Оставляя в стороне трудно разрешимый вопрос о том, почему поэт отдался стихии веселого свиста на рубеже весны-лета 1871 года (вероятно, свою роль тут сыграло знакомство со свежими, неудачными, по мнению Толстого, антинигилистическими романами Писемского и Достоевского), зададимся другим: мог ли он помнить давно отшумевшую полемику Писарева со Щедриным? Полагаю, что вероятность того весьма велика, ибо Толстой был в ее ходе серьезно задет. Порицая в «Цветах невинного юмора» рассказ Щедрина «Ваня и Миша», Писарев замечал: «У читателя давно уже вертится на языке вопрос: да разве есть теперь крепостные мальчики? – Нет, нету. – Так как же это они убивать себя могут? – Да они убивают себя не теперь, а прежде, давно, во время оно. – А если прежде, во время оно, то с какой же стати повествуется об этом теперь, во время сие? (Курсив Писарева. – А. Н.) – Не знаю. Должно быть г. Щедрин позавидовал литературной славе нашего Вальтер-Скотта, графа А. Толстого, описавшего с такой наглядностью все кушанья, подававшиеся на стол Ивана Грозного? <…> Или же он постарался поразить своим пером прошедшее, чтобы сделать приятный и любезный сюрприз настоящему?

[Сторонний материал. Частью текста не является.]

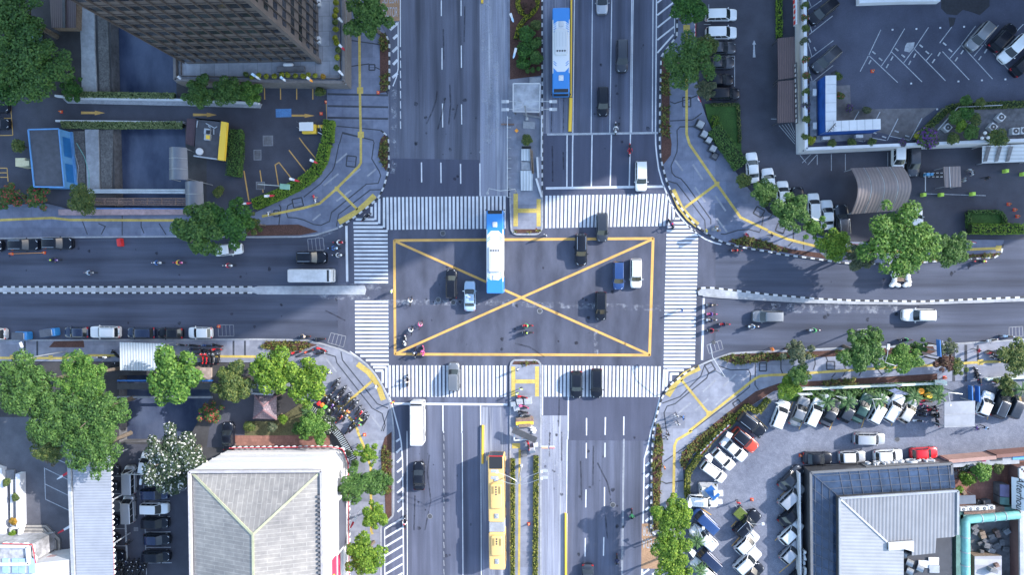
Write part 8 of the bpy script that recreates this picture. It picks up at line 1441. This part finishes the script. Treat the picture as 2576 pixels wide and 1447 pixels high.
for k,(a,b,m) in enumerate((((215,262),(350,255),'wood'),((218,276),(352,268),'rust'),((218,296),(350,290),'yellowp'),((240,312),(330,308),'wood'))): mb = MB(); mb.bar(z5(*a,.5 + .05 * k),z5(*b,.5 + .05 * k),.5,.35); tag(mb.build('barricade_board',M[m]),['topmost brown','second rusty','yellow edged','lowest brown'][k] + ' barricade board stacked on the south median','barricade')
for k,(x,y) in enumerate(((240,318),(262,312),(285,310),(310,318),(332,325),(350,335),(358,350),(352,365),(340,345))): mb = MB(); mb.ell(z5(x,y,.3),(.36,.22,.16),8); tag(mb.build('sandbag',M['whitesheet'],smooth=True),ORD[k] + ' white sandbag in the ring above the tilted sign','sandbag','sandbags on the south median')
SB = [(1275,1290),(1300,1300),(1262,1320),(1275,1350),(1270,1380),(1255,1410),(1285,1415),(1310,1425),(1245,1425),(1400,1300),(1408,1330),(1412,1360),(1420,1390),(1395,1410),(1415,1420),(1380,1425)]
for k,(x,y) in enumerate(SB): p = T(13,x,y,.3); mb = MB(); mb.ell(p,(.42,.32,.28),8); side = 'left' if x < 1350 else 'right'; tag(mb.build('sandbag',M['whitesheet'],smooth=True),ORD[k if x < 1350 else k - 9] + ' white sandbag in the ' + side + ' heap below the biggest tree','sandbag','sandbags round the timber cover')
t = thing('timber_cover','timber slat cover between white sandbags on the east road','cover',T(13,1340,1340))
for k in range(6): mb = MB(); mb.bar(T(13,1303 + 15 * k,1290,.25),T(13,1305 + 15 * k,1385,.25),.17,.08); mb.build('slat',M['wood'],t)
# lane separators, cones, barriers, drums
def sep(label,pts,w=.34,h=.45): mb = MB(); p = [P(*v) for v in pts]; mb.wall(p,w,0,h * .6); mb.wall(p,w * .55,h * .6,h); tag(mb.build('lane_separator',M['yellowp']),label,'barrier')
sep('long yellow concrete lane separator right of the upper bus',[(1437.5,-60),(1436,244)],.26); sep('short yellow lane separator below the upper bus',[(1436,247),(1433.5,331)],.5); sep('yellow lane separator left of the articulated bus',[(1215,1070),(1214,1166)]); sep('yellow lane separator on the southeast bus lane edge',[(1423,1291),(1423.5,1600)]); sep('tiny yellow separator at the top of the northwest bus lane',[(1213,-40),(1213,8)])
def cone(rc,x,y,label,z=0.0,m='orange',g='traffic cones'):
    p = LOC(rc,x,y,z); t = thing('traffic_cone',label,'traffic cone',(p.x,p.y,z),0,g); mb = MB(); mb.box((p.x,p.y,z + .03),(.46,.46,.05)); mb.build('base',M['red'],t); mb = MB(); mb.cyl((p.x,p.y,z + .05),(p.x,p.y,z + .72),.19,.04,10); mb.cyl((p.x,p.y,z + .3),(p.x,p.y,z + .45),.135,.10,10,1); mb.build('cone_body',[M[m],M['whitemetal']],t,smooth=True)
for a in ((0,620,1125,'red and white cone at the driveway west end'),(1,707,1025,'red cone at the end of the yellow driveway line',0),(1,656,1143,'red cone beside the driveway arrow',0),(1,1229,930,'red cone below the upper northwest bed',.15),(10,122,1106,'orange cone at the left end of the striped tape'),(10,450,1095,'orange cone at the right end of the striped tape'),(20,2205,390,'orange cone beside the west utility patch'),(3,1048,715,'red cone on the raised deck',DZ),(13,2418,607,'orange cone topmost right of the square hedge'),(13,2478,664,'orange cone second right of the square hedge'),(13,2505,730,'orange cone lowest right of the square hedge'),(32,2412,690,'orange cone right of the turf cart'),(33,325,245,'orange cone at the restaurant corner'),(32,168,935,'orange cone on the south median',.16),(21,1090,1310,'x') ,(23,1775,905,'red white cone at the gate pier',.15),('Z1',1163,1040,'orange cone on the southwest path',.15)):
    if a[3] != 'x': cone(a[0],a[1],a[2],a[3],a[4] if len(a) > 4 else 0.0)
mb = MB(); mb.bar(T(10,130,1106,.55),T(10,445,1096,.55),.06,.06); tag(mb.build('striped_tape',M['amber']),'striped chain between the two orange cones','chain')
t = thing('water_barrier','red plastic barrier lying on the west road','barrier',T(10,1208,992)); mb = MB(); mb.rbox(tuple(T(10,1208,992,.4)),(.75,1.25,.8),.12,.2,.12); mb.build('shell',M['red'],t,smooth=True); mb = MB(); mb.box(tuple(T(10,1208,992,.83)),(.25,.8,.06),.12); mb.build('filler_ridge',M['redsheet'],t)
for x,y,m,lab in ((2264,1044,'yellowp','yellow drum left of the motorcycles by the gate'),(2330,992,'yellowp','yellow drum under the palm beside the gate motorcycles'),(2309,982,'amber','ochre drum behind the palm near the gate')): 
    if y < 1000: p = P(x,y,0); mb = MB(); mb.cyl((p.x,p.y,0),(p.x,p.y,.95),.42,n=14); mb.cyl((p.x,p.y,.9),(p.x,p.y,1.0),.44,n=14); tag(mb.build('drum',M[m],smooth=True),lab,'drum')
for x,y,m,c in ((305,455,'red','red'),(365,482,'orange','orange'),(420,520,'green','lime green')): mb = MB(); p = LOC('Z1',x,y,.95); mb.rbox(tuple(p),(.6,.55,.5),.1,.08,.7); mb.box(tuple(p + Vector((0,0,.26))),(.3,.06,.04),.7); tag(mb.build('delivery_bag',M[m],smooth=True),c + ' delivery bag on a motorcycle by the slat railing','bag')
# flags, banners, red and white bunting on fences
def flag(rc,x0,y0,x1,y1,m1,m2,label,z=2.2,zb=0.0,w=.36,name='flag'):
    a,b = T(rc,x0,y0,zb + z),T(rc,x1,y1,zb + z * .82); t = thing(name,label,'flag',(a.x,a.y,zb)); d = (b - a); n = Vector((-d.y,d.x,0)).normalized() * w / 2; pole(t,[(a.x,a.y,zb),(a.x,a.y,zb + z + .1)],.025)
    for k,m in enumerate((m1,m2)): c0,c1 = a.lerp(b,k * .5),a.lerp(b,k * .5 + .5); f0,f1 = 1 - .15 * k,1 - .5 * (k + .3); mb = MB(); mid = (c0 + c1) / 2 + Vector((0,0,-.12)); mb.add([c0 - n * f0,c0 + n * f0,mid + n * f0,mid - n * f0,c1 - n * f1,c1 + n * f1],[(0,1,2,3),(3,2,5,4)]); mb.build('cloth',m,t,normals=False)
wm,rm_ = M['whitesheet'],M['redsheet']; bm_ = cloth('paleblue')
for a in ((1,830,175,872,225,wm,wm,'white flag topmost on the podium east edge',2,2.6),(1,835,445,895,505,wm,rm_,'white and red flag on the podium east edge',2,2.6),(1,832,708,880,760,wm,wm,'white flag at the podium corner',2,2.6),(0,2530,738,2620,800,bm_,wm,'pale blue flag leftmost on the podium south edge',2,2.6),(1,245,770,300,815,bm_,wm,'pale blue flag in the middle of the podium south edge',2,2.6),(1,510,775,572,822,wm,M['amber'],'white and yellow flag on the podium south edge',2,2.6),(0,1785,765,1820,795,wm,wm,'small white cloth at the podium west corner',1.5,2.6),
 (11,542,158,620,195,wm,rm_,'red white flag uppermost along the curved hedge'),(11,335,348,440,378,wm,rm_,'red white flag in the middle of the curved hedge'),(11,82,525,188,518,wm,rm_,'red white flag lowest along the curved hedge'),(10,2425,605,2530,592,wm,rm_,'red white flag at the west end of the curved hedge'),(31,1015,850,948,980,wm,rm_,'drooping red white flag beside the white hall'),(30,690,415,572,488,rm_,wm,'red white pennant on the long shed gutter, upper',3),(30,705,960,580,1032,wm,rm_,'red white pennant on the long shed gutter, lower',3),(2,40,480,12,585,wm,bm_,'white and blue flag left of the median garden',2,.2),(1,2560,130,2590,220,wm,bm_,'white and blue flag on the bus lane side of the garden',2,.2)):
    flag(*a[:8],a[8] if len(a) > 8 else 2.2,a[9] if len(a) > 9 else 0.0)
for rc,pts,lab in ((13,[(775,1000),(935,1012)],'left of the biggest tree'),(13,[(2000,965),(2105,995)],'beside the square hedge'),(13,[(250,828),(335,855)],'behind the long white minivan'),(2,[(1855,40),(1850,375)],'between the top edge tree and the plaza'),(2,[(1875,965),(1905,1025)],'beside the lowest black minivan'),(23,[(1695,962),(1765,975)],'on the gate pier'),(23,[(625,1020),(690,1038)],'on the boundary wall left part'),(23,[(925,1000),(970,1018)],'on the boundary wall middle part'),(23,[(1295,980),(1355,1000)],'on the boundary wall right part'),(23,[(2255,945),(2320,965)],'on the short wall right of the gate'),(22,[(2160,1420),(2060,1490)],'x')):
    if lab != 'x': bunting('red and white bunting swag ' + lab,[T(rc,*pts[0],1.3),T(rc,*pts[1],1.3)],1.3,.8,.3)
bunting('long red bunting along the restaurant car park hedge',[T(22,2200,1385,1.2),T(32,2030,100,1.2),T(32,1900,240,1.2)],1.2,.7,.2)
def ban(rc,q_,m,label,z=2.2):
    p = [T(rc,x,y,z + (.5 if i in (2,3) else 0)) for i,(x,y) in enumerate(q_)]; t = thing('banner',label,'banner',(p[0].x,p[0].y,0)); mb = MB(); mb.add(p + [v - Vector((0,0,.04)) for v in p],[(0,1,2,3),(7,6,5,4)]); mb.build('cloth',m,t); posts([p[0],p[1]],0,z,M['steel'],t,.03)
M['print'] = mat('printed_banner',(.42,.46,.5),.7,.55,2.5); M['print2'] = mat('printed_banner_dark',(.10,.13,.22),.6,.8,2.5)
for a in ((32,[(2170,5),(2225,30),(2195,82),(2150,50)],'pale printed banner beside the orange red car'),(32,[(1985,225),(2025,270),(2000,325),(1940,255)],'pale printed banner between white car and hedge'),(32,[(1790,665),(1815,750),(1790,795),(1765,740)],'pale printed banner left of the car under the folded sign'),(32,[(1795,1165),(1855,1225),(1825,1278),(1768,1205)],'pale printed banner left of the navy van'),(23,[(290,1062),(440,1060),(455,1078),(330,1090)],'printed banner above the second slanted car'),(23,[(535,1080),(600,1075),(620,1095),(570,1125)],'green white banner above the third slanted car'),(23,[(680,1090),(790,1098),(800,1115),(740,1122)],'green white banner above the fifth slanted car'),(23,[(1210,1032),(1280,1015),(1455,1082),(1300,1080)],'large dark printed banner above the large white car'),(23,[(60,1155),(150,1145),(190,1165),(120,1180)],'pale banner over the leftmost slanted car'),(32,[(1885,985),(1895,1010),(1870,1120),(1858,1105)],'narrow blue banner in front of the palm')):
    ban(*a[:2],M['print2'] if 'dark' in a[2] or 'blue' in a[2] else M['print'],a[2])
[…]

Последнее предположение кажется мне наиболее правдоподобным, потому что всякому жрецу чистого искусства должно быть чрезвычайно лестно соединить в своей особе блестящую репутацию русского Аристофана с полезными достоинствами современного Державина, который, как известно, говорил истину с улыбкою самого обезоруживающего и обворожительного свойства»[364].

Существенна тут не только устойчивая неприязнь Писарева к историческому роману вообще и Вальтеру Скотту (а значит, его «подражателю» Толстому) в частности[365], но и уподобление Щедрина автору «Князя Серебряного». Язвительность выпада усиливалась тем, что Писарев адресовал Щедрину ровно те претензии, что были предъявлены автору «Князя Серебряного» в издевательской щедринской рецензии («Современник», 1863, № 4)[366], написанной от лица отставного преподавателя словесности в одном из кадетских корпусов. Прикрывшись пародийной маской, Щедрин восхищался архаичностью романа (сравнение с «Юрием Милославским…» Загоскина), обилием «красивых» описаний старинного быта (сравнение с «Саламбо» Флобера), уходом от современности, которые рецензент связывал не только с монархизмом, но и с сервильностью автора. Характерно, что Писарев вводит в текст ту же цитату из «Памятника» Державина, что использовал Щедрин. Вспоминая пору своей молодости, его подставной рецензент восклицал: «Это было счастливое время, любезный граф; это было время, когда писатели умели

Истину царям с улыбкой говорить…

Когда всякий, не скрывая своего сердца, заявлял о чувствах преданности (да и зачем скрывать?)… Но, конечно, никто еще не высказывал такой истины, какую вы высказали Иоанну Грозному!»[367].

Особый восторг комического старовера (то есть особый гнев Щедрина) вызвал финал 9-й главы романа, где Грозный молится о том, «чтобы не было на Руси одного выше другого, чтобы все были в равенстве, а он бы стоял один надо всеми, аки дуб во чистом поле!», а глядящие на царя звезды словно бы думают: «не расти двум колосьям в уровень, не сравнять крутых гор с пригорками, не бывать на земле безбоярщине!»[368]